As organizações podem, realisticamente, aspirar a libertar os seus colaboradores das suas caixas de correio electrónico?

Sim, claro! E não é uma questão de como ou porque o fariam, mas mais de quando isso vai acontecer. Esta nova onda de ferramentas de partilha de conhecimento e colaboração na área de redes sociais está a ajudar os trabalhadores do conhecimento a perceber que todos podem ser igualmente produtivos, se não mais!, ao usar estas ferramentas em vez do email. De facto, eles são agora muito mais produtivos e estão expostos a mais informação, mais conteúdo, mais conexões (isto é, peritos) do que alguma vez tiveram, por isso têm uma oportunidade para encontrar, muito mais rapidamente, conteúdo e os peritos por trás dele.

Assim, com o software social como a maior alternativa para ajudar a reduzir o seu selva de emails, o maior desafio é a vontade de fazer isto acontecer. As ferramentas estão lá, o ambiente tem lá estado sempre, somos apenas nós que precisamos de meter uma nova mudança e perceber que nem todas as interacções têm de acontecer por email. Pelo contrário, podemos ajudar a diversificar isso de tal forma que apenas são enviados muito poucos emails.
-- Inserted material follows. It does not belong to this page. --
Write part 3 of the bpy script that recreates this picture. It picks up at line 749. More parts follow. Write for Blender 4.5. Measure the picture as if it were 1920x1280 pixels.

Ao utilizar ferramentas como blogs, wikis, podcasts, social bookmarks, tags, microsharing services, etc. etc. temos oportunidade de finalmente domar a fera; uma que nunca pensámos poder domar, mas, eu consegui. Quinze meses sem usar email no trabalho e tão ou mais produtivo do que antes!

3 comments

  1. Victoriano Nazareth 3 Junho, 2009 at 11:24 Responder

    Esta agora!?…Nunca me tinha passado pela cabeça haver alguém que renunciasse ao e-mail. Mas é interessante ver como as redes sociais passaram a ter um papel importante na disseminação do conhecimento e se tornaram ferramentas eficazes na sua gestão.

  2. Ricardo Andorinho 8 Novembro, 2011 at 13:25 Responder

    Muito bom. Acompanho Luis Suarez há já uns anos e seguramente será uma das pessoas que entende na perfeição a simbiose muitas vezes complicada de explorar: A interferência entre a máquina e o homem.